VOX — Centre de l’image contemporaine

Exhibition View of _Le Mois de la Photo à Montréal 2013_, 2013. Photo : Corina Ilea..

Le Mois de la Photo à Montréal

2013.09.07 - 10.19


Drones extend the capabilities of the body in the act of looking. The eye has a fixed position on the human body, has limited vision over long distances, and does not work well in reduced lighting conditions. Drones can travel to difficult and remote locations, they can see at all times even in limited light. They can be controlled remotely and be operated from a distance; they can function automatically, have artificial sensing, and also convey a sense that they have an intent or agency of their own. Drones are the robots of seeing. Over the last 40 years the camera has taken on some of the same characteristics of the drone, even to the extent that the camera now has a life of its own and functions more like a computer. There is no need to look through the viewfinder because all the calculations for exposure and focus are automatically completed. You can set the camera to take photographs without the need to be behind it. With motion detectors, remote controls, CCTV, webcams, Google Street View, and the development of robotics, the camera can function without human involvement.

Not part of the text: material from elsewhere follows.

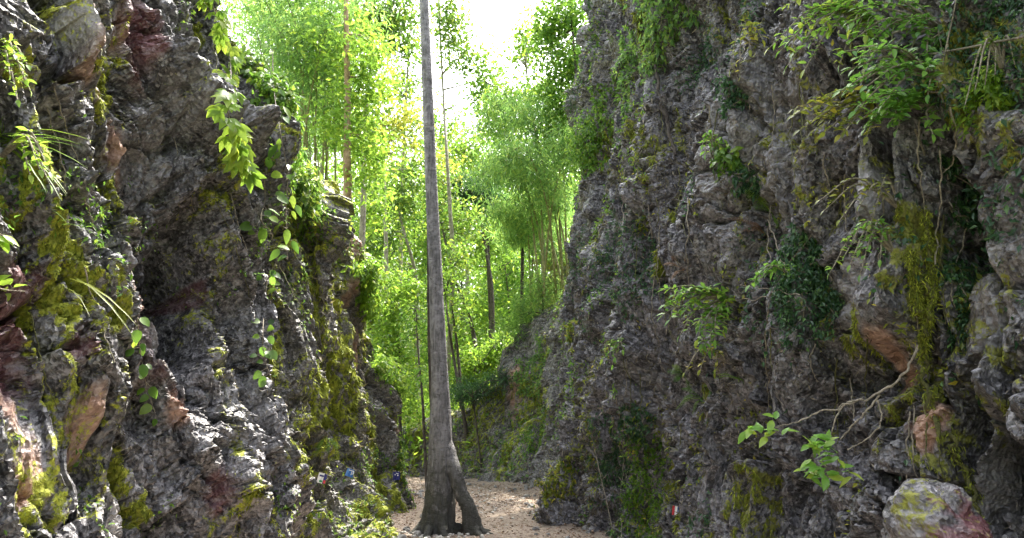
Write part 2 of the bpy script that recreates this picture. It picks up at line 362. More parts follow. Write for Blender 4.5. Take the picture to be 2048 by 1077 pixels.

Drone: The Automated Image is a project charting the changing relationship between the camera and the human body. It looks at how photographers and artists are using the automatic devices of the camera in its many different forms in the production of their work.

For its 13th edition, Le Mois de la Photo à Montréal has invited renowned British curator Paul Wombell to develop an exhibition program around his theme, Drone: The Automated Image. From September 5 to October 19, 2013, more than 25 exhibitions deployed in different sites will transform the city into a vast yet coherent photography exhibition.